Net income totaled $3.6 million or $0.03 per share for the three months ended March 31, 2001, compared to net income of $5.2 million or $0.05 per share in the same period of 2000. After-tax cash flow, an important measure of the Company’s performance, decreased 4.5% to $13.5 million, or $0.12 per share for the three months ended March 31, 2001, compared to $14.2 million or $0.13 per share in the same period of 2000.

For the three months ended March 31, 2001, same station net revenues and broadcast cash flow each increased 0.7% over the same period of 2000 to $43.6 million and $16.9 million, respectively. The Company’s FM same stations posted a net revenue and broadcast cash flow increase of approximately 2.6% and 7.5%, respectively, for the three months ended March 31, 2001 over the comparable period of 2000. The Company’s AM stations posted an 8.9% decline in net revenues and an operating loss (before depreciation and amortization) compared to the same period of 2000. The decrease in AM station performance was due in part to a decision to reformat two news/talk stations operating in Los Angeles and Dallas during the first quarter.

During the quarter, the Company operated start-up stations in four markets including two new start-up stations in San Antonio that were launched in September 2000. As a group, the start-up stations were marginally profitable.
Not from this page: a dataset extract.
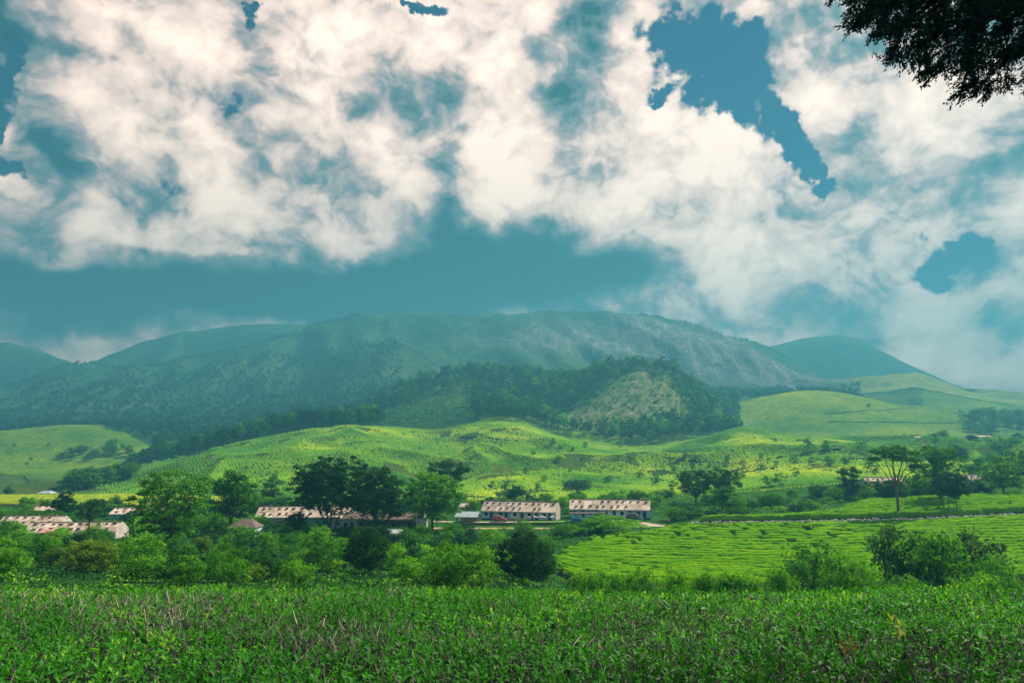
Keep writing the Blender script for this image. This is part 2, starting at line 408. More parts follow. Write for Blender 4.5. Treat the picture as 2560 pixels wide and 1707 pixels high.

HBCi, the Company’s Internet subsidiary, incurred an operating loss (before depreciation and amortization) of $1.0 million on net revenues of $0.2 million during the three months ended March 31, 2001, compared to an operating loss (before depreciation and amortization) of $0.3 million on net revenues of $0.02 million for the comparable period of 2000. Other sources of revenues and cash flow each declined by approximately $0.6 million during the quarter due primarily to the elimination of a non-recurring time brokerage agreement fee received last year.

Operating expenses increased 8.6% for the three months ended March 31, 2001, compared to the same period of 2000. Excluding HBCi, operating expenses increased approximately 5.7% for the three months ended March 31, 2001, compared to the same period of 2000. Radio station operating expense growth was primarily the result of higher operating expenses associated with the Company’s start-up stations, costs associated with sales and marketing initiatives that began last year, and higher rent associated with the expansion of the Company’s studio facilities in Los Angeles. The higher costs were offset somewhat by a lower provision for bad debts and lower promotional expense for the quarter compared to the same period of 2000.
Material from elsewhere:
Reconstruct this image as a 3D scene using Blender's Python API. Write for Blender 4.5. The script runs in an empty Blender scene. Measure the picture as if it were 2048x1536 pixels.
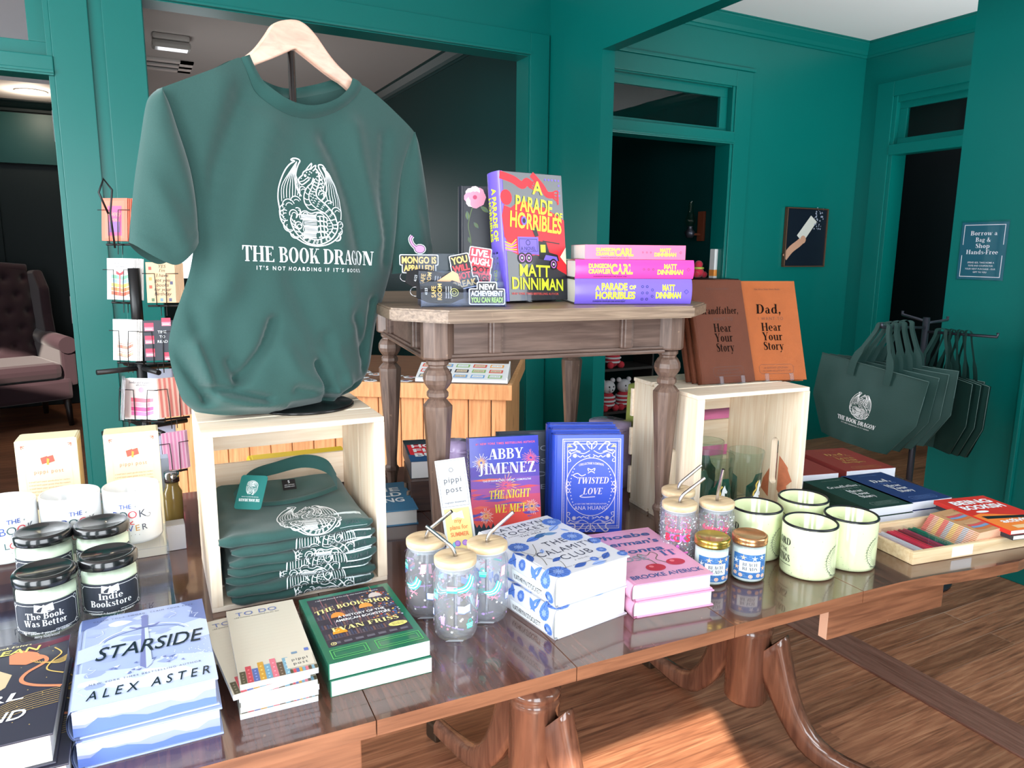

Commenting on the Company’s results, McHenry Tichenor Jr., president and chief executive officer said, Our results in the first quarter reflect the effects of a generally weak environment which saw radio advertising revenues fall across the country. We are pleased that we were able, nonetheless, to post a modest top-line increase.

During the quarter we took steps to reduce our fixed costs where appropriate. At the same time we continued investing in certain key strategic areas including upgrading and expanding our sales staff, developing our non-traditional revenue and online efforts, and, in two markets, upgrading our physical plants. We believe these investments are positioning us for strong growth as the economy recovers and advertisers react to the dramatic increases in the U.S. Hispanic population and growth rate revealed by the 2000 census.

The Company anticipates that second quarter net revenue growth will be in the range of 1% to 3%. Broadcast cash flow is anticipated to be in the range of $24.0 to $25.5 million, EBITDA to range from $21.7 to $23.2 million, and after-tax cash flow per share to range from $0.17 to $0.18 per share. Company net revenue estimates assume that second quarter advertising demand will be weaker than previously expected. In addition, second quarter estimates reflect the Company’s decision to increase promotion and programming costs in selected markets.